◆ Description of the task
The lines to be extracted run from the start of the listing through the line containing "return tag(o, label, cat, group)"; copy them exactly and nothing else.

[Scene modeling code data]
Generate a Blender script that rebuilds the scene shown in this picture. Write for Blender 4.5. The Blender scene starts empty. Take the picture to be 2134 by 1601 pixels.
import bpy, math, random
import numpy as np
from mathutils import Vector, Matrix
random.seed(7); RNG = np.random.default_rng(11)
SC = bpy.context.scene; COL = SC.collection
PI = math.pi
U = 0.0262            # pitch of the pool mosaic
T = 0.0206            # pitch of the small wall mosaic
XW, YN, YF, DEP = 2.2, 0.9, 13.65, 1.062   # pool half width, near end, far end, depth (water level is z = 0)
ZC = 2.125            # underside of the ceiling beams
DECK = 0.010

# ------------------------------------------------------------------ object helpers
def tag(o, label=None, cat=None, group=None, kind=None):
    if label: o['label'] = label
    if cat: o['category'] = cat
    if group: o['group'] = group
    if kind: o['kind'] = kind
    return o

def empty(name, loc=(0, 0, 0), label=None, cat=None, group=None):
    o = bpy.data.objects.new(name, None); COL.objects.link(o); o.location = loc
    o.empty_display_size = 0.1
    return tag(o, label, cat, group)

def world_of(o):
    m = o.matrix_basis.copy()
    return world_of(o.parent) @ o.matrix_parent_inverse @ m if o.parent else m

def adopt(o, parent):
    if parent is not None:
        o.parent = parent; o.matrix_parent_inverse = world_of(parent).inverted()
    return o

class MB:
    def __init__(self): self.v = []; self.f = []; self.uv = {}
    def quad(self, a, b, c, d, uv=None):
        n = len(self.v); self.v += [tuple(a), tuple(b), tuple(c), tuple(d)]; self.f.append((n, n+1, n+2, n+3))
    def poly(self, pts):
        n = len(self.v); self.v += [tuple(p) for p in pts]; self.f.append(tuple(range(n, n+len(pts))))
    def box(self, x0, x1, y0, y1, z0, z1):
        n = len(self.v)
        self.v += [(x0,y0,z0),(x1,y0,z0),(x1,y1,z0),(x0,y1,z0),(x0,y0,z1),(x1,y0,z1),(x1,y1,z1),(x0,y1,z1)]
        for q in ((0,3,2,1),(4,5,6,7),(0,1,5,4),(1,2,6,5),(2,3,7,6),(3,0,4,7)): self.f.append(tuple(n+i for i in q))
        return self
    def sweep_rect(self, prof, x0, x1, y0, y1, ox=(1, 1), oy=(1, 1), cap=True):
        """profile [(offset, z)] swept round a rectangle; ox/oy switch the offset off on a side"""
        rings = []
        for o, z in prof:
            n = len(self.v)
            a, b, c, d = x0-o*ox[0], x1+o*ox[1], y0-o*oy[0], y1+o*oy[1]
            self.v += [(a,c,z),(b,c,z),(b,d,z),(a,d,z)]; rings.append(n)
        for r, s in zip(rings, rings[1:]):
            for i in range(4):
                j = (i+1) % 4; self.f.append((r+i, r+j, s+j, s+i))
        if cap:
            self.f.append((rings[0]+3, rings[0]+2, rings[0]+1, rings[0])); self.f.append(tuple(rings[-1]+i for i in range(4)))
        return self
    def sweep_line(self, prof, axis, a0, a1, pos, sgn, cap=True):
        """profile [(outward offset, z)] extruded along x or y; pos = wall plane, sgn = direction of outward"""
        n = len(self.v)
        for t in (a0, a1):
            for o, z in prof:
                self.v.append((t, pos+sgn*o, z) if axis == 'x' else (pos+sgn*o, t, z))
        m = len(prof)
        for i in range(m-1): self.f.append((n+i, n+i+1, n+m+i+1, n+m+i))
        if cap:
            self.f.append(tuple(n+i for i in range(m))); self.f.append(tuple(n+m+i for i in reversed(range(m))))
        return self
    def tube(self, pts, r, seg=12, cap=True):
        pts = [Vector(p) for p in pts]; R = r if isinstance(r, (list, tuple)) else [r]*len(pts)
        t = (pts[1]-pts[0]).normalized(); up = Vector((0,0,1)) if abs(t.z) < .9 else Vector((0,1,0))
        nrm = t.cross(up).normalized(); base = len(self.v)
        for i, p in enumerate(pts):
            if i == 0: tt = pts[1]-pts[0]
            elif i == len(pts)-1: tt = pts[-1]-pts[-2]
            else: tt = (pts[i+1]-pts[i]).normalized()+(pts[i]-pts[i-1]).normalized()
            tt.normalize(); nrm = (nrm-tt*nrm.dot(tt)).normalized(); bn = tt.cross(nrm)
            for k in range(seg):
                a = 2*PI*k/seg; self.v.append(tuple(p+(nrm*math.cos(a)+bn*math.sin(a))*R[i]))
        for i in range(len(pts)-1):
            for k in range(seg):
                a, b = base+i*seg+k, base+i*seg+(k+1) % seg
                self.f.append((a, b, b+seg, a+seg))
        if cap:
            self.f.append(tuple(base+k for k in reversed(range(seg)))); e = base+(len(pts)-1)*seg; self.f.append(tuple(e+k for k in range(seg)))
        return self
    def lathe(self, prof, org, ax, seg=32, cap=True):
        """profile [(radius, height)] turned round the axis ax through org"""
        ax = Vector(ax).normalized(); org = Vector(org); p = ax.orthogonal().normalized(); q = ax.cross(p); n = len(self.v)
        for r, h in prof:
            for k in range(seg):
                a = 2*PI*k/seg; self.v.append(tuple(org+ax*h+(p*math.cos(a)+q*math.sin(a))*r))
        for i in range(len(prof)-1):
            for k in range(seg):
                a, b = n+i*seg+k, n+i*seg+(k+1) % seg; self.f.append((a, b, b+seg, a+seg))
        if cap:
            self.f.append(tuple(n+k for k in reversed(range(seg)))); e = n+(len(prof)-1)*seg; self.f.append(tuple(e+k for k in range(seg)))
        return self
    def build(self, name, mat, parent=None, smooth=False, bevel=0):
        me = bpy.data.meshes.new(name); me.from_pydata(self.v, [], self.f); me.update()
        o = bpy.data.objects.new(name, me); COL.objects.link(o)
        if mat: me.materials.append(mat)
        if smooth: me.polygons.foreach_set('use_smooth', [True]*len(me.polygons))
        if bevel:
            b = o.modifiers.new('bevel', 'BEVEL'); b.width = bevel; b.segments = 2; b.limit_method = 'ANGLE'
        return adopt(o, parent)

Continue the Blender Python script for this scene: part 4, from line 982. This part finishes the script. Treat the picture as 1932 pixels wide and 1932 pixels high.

◆ Answer to this exercise
Generate a Blender script that rebuilds the scene shown in this picture. Write for Blender 4.5. The Blender scene starts empty. Take the picture to be 2134 by 1601 pixels.
import bpy, math, random
import numpy as np
from mathutils import Vector, Matrix
random.seed(7); RNG = np.random.default_rng(11)
SC = bpy.context.scene; COL = SC.collection
PI = math.pi
U = 0.0262            # pitch of the pool mosaic
T = 0.0206            # pitch of the small wall mosaic
XW, YN, YF, DEP = 2.2, 0.9, 13.65, 1.062   # pool half width, near end, far end, depth (water level is z = 0)
ZC = 2.125            # underside of the ceiling beams
DECK = 0.010

# ------------------------------------------------------------------ object helpers
def tag(o, label=None, cat=None, group=None, kind=None):
    if label: o['label'] = label
    if cat: o['category'] = cat
    if group: o['group'] = group
    if kind: o['kind'] = kind
    return o

def empty(name, loc=(0, 0, 0), label=None, cat=None, group=None):
    o = bpy.data.objects.new(name, None); COL.objects.link(o); o.location = loc
    o.empty_display_size = 0.1
    return tag(o, label, cat, group)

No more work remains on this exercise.